■ DATA EXTRACT:
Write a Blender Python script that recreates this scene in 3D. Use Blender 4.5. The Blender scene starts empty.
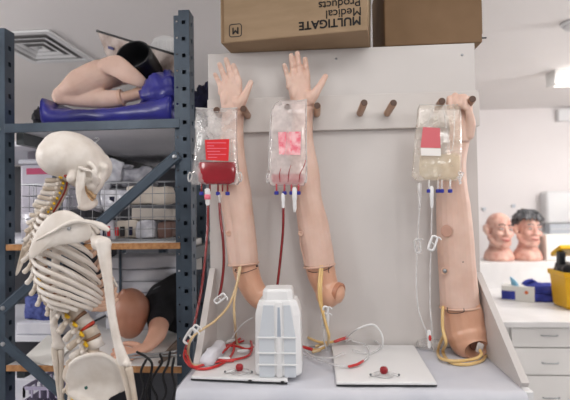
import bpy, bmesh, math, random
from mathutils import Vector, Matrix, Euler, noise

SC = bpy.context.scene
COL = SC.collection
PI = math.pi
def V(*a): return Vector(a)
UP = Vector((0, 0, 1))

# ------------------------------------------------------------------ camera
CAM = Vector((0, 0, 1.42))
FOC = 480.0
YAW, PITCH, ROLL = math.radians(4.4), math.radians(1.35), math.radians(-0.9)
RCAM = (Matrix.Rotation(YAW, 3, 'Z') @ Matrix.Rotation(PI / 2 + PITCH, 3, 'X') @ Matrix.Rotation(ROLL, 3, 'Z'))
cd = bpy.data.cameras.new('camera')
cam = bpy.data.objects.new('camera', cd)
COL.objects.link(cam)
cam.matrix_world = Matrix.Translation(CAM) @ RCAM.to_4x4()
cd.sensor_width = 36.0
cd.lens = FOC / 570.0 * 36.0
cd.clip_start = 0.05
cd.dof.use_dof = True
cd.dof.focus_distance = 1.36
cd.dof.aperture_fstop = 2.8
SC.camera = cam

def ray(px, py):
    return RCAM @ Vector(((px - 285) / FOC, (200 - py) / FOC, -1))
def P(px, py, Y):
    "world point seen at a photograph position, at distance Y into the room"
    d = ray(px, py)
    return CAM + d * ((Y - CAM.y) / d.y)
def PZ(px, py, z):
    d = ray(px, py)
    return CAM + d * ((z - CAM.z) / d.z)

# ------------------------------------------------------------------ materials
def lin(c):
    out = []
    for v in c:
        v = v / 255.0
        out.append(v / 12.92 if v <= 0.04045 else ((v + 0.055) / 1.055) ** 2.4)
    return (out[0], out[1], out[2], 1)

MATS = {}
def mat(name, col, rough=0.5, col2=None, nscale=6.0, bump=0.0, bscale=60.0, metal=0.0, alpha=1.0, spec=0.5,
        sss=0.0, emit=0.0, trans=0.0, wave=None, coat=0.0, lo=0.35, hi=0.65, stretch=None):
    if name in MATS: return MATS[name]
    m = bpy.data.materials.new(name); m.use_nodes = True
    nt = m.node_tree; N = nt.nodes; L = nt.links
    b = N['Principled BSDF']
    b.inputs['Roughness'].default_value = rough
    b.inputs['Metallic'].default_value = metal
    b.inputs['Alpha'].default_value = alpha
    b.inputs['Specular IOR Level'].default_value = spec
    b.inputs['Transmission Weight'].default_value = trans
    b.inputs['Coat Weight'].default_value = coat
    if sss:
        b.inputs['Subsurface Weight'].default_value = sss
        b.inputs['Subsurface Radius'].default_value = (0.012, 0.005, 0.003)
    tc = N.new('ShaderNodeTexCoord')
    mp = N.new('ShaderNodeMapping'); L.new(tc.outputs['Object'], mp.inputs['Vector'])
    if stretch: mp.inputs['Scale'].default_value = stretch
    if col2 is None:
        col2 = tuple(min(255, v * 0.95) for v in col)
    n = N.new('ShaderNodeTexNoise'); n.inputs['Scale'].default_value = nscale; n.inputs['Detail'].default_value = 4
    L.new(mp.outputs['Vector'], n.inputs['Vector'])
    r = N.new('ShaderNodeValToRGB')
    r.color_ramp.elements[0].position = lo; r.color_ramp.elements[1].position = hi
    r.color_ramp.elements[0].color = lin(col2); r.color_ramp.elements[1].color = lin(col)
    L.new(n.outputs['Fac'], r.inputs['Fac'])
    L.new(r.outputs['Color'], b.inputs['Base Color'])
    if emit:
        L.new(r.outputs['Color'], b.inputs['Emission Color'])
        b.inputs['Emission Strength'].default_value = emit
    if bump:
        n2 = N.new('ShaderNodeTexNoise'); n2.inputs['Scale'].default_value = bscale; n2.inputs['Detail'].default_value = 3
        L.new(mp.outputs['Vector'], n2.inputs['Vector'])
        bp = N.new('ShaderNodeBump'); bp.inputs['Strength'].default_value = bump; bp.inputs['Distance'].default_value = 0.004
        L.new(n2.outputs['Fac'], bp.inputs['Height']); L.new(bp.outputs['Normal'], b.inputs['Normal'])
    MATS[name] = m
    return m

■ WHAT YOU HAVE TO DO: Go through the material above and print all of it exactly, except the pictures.

■ OUTPUT OF THE EXERCISE:
Write a Blender Python script that recreates this scene in 3D. Use Blender 4.5. The Blender scene starts empty.
import bpy, bmesh, math, random
from mathutils import Vector, Matrix, Euler, noise

SC = bpy.context.scene
COL = SC.collection
PI = math.pi
def V(*a): return Vector(a)
UP = Vector((0, 0, 1))

# ------------------------------------------------------------------ camera
CAM = Vector((0, 0, 1.42))
FOC = 480.0
YAW, PITCH, ROLL = math.radians(4.4), math.radians(1.35), math.radians(-0.9)
RCAM = (Matrix.Rotation(YAW, 3, 'Z') @ Matrix.Rotation(PI / 2 + PITCH, 3, 'X') @ Matrix.Rotation(ROLL, 3, 'Z'))
cd = bpy.data.cameras.new('camera')
cam = bpy.data.objects.new('camera', cd)
COL.objects.link(cam)
cam.matrix_world = Matrix.Translation(CAM) @ RCAM.to_4x4()
cd.sensor_width = 36.0
cd.lens = FOC / 570.0 * 36.0
cd.clip_start = 0.05
cd.dof.use_dof = True
cd.dof.focus_distance = 1.36
cd.dof.aperture_fstop = 2.8
SC.camera = cam

def ray(px, py):
    return RCAM @ Vector(((px - 285) / FOC, (200 - py) / FOC, -1))
def P(px, py, Y):
    "world point seen at a photograph position, at distance Y into the room"
    d = ray(px, py)
    return CAM + d * ((Y - CAM.y) / d.y)
def PZ(px, py, z):
    d = ray(px, py)
    return CAM + d * ((z - CAM.z) / d.z)

# ------------------------------------------------------------------ materials
def lin(c):
    out = []
    for v in c:
        v = v / 255.0
        out.append(v / 12.92 if v <= 0.04045 else ((v + 0.055) / 1.055) ** 2.4)
    return (out[0], out[1], out[2], 1)

MATS = {}
def mat(name, col, rough=0.5, col2=None, nscale=6.0, bump=0.0, bscale=60.0, metal=0.0, alpha=1.0, spec=0.5,
        sss=0.0, emit=0.0, trans=0.0, wave=None, coat=0.0, lo=0.35, hi=0.65, stretch=None):
    if name in MATS: return MATS[name]
    m = bpy.data.materials.new(name); m.use_nodes = True
    nt = m.node_tree; N = nt.nodes; L = nt.links
    b = N['Principled BSDF']
    b.inputs['Roughness'].default_value = rough
    b.inputs['Metallic'].default_value = metal
    b.inputs['Alpha'].default_value = alpha
    b.inputs['Specular IOR Level'].default_value = spec
    b.inputs['Transmission Weight'].default_value = trans
    b.inputs['Coat Weight'].default_value = coat
    if sss:
        b.inputs['Subsurface Weight'].default_value = sss
        b.inputs['Subsurface Radius'].default_value = (0.012, 0.005, 0.003)
    tc = N.new('ShaderNodeTexCoord')
    mp = N.new('ShaderNodeMapping'); L.new(tc.outputs['Object'], mp.inputs['Vector'])
    if stretch: mp.inputs['Scale'].default_value = stretch
    if col2 is None:
        col2 = tuple(min(255, v * 0.95) for v in col)
    n = N.new('ShaderNodeTexNoise'); n.inputs['Scale'].default_value = nscale; n.inputs['Detail'].default_value = 4
    L.new(mp.outputs['Vector'], n.inputs['Vector'])
    r = N.new('ShaderNodeValToRGB')
    r.color_ramp.elements[0].position = lo; r.color_ramp.elements[1].position = hi
    r.color_ramp.elements[0].color = lin(col2); r.color_ramp.elements[1].color = lin(col)
    L.new(n.outputs['Fac'], r.inputs['Fac'])
    L.new(r.outputs['Color'], b.inputs['Base Color'])
    if emit:
        L.new(r.outputs['Color'], b.inputs['Emission Color'])
        b.inputs['Emission Strength'].default_value = emit
    if bump:
        n2 = N.new('ShaderNodeTexNoise'); n2.inputs['Scale'].default_value = bscale; n2.inputs['Detail'].default_value = 3
        L.new(mp.outputs['Vector'], n2.inputs['Vector'])
        bp = N.new('ShaderNodeBump'); bp.inputs['Strength'].default_value = bump; bp.inputs['Distance'].default_value = 0.004
        L.new(n2.outputs['Fac'], bp.inputs['Height']); L.new(bp.outputs['Normal'], b.inputs['Normal'])
    MATS[name] = m
    return m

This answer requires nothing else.